Sadly, many of the students decided that, despite their forced educational relocation, they would not move to new residences and, as a result, many found themselves living in areas not normally served by public transport – buses not having been planned to run from one estate to a different town prior to the closure of the schools since the transportation of students was unnecessary. As a result the municipal region has been forced to privately hire buses to move students from their homes to the new school areas, at great cost and great inconvenience. New routes for these buses, bearing in mind the costs involved, had to be planned as well as changes to the school and bus timetables in order to accommodate all eventualities and learning plans. One of these routes transports children who formerly attended the newly equipped and highly successful school in Heemsen to Steimbke, requiring that the buses use a route through the forest area around Sonnenbostel which is not ideally suited to heavy traffic, other than that of the forestry commission.

This week the local authority in Sonnenbostel came together to complain about damage to the forest road, and especially to the unpaved border area between tarmac and forest. High on their list of culprits for the damage caused by heavy vehicles were the bus companies.

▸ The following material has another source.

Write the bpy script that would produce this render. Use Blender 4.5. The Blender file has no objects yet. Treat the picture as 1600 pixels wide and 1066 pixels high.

There has been a bus, the route 42, running along this road for many years without a single complaint. The addition of a second bus, which runs the same route at the same time, cannot be considered cause for too much concern, unless a scapegoat is being sought. This is clearly the case here. A quick inspection of the damaged roadside areas, which members of the local council are purported to have undertaken and for which there is photographic evidence that some were a, shows that the damage has been caused not by the occasional bus driving to and from the school complex, but by the forestry commission vehicles which cut, stack and then gather wood. This is an event which takes place at the same time every single year and with exactly the same results: the road edges are wet and muddy; the transport vehicles are required to stop outside of marked and suitably prepared tracks; the additional weight of wood loaded onto the transporters causes them to sink further into the morass, and leave deep tracks when, fully loaded, they drive away.

To place the blame for this annual event, the damage to forest roads, on a bus route which runs a total of three or four times in a day rather than the local officials who not only required that the buses run this route, but requisition the transport for the removal of felled trees, is beneath contempt. The politicians from Steimbke, Sonnenbostel and Nienburg should look to their own actions and the actions of their employees before trying to place the blame on those who are helping solve one of the many major mistakes local politicians constantly make, and get children who are required by law to attend a school there on time.

The result of this sad action will be seen in the future budgets of the region. Buses are now allowed to travel the forest road only when they are transporting children to school. For the return journey, which is a considerably longer distance, they now drive along the main roads. The additional distance has to be paid for, and this cost is considerably higher than any repairs – which are never carried out – to roads and the small strip of land where tractors and heavy goods vehicles cause their damage.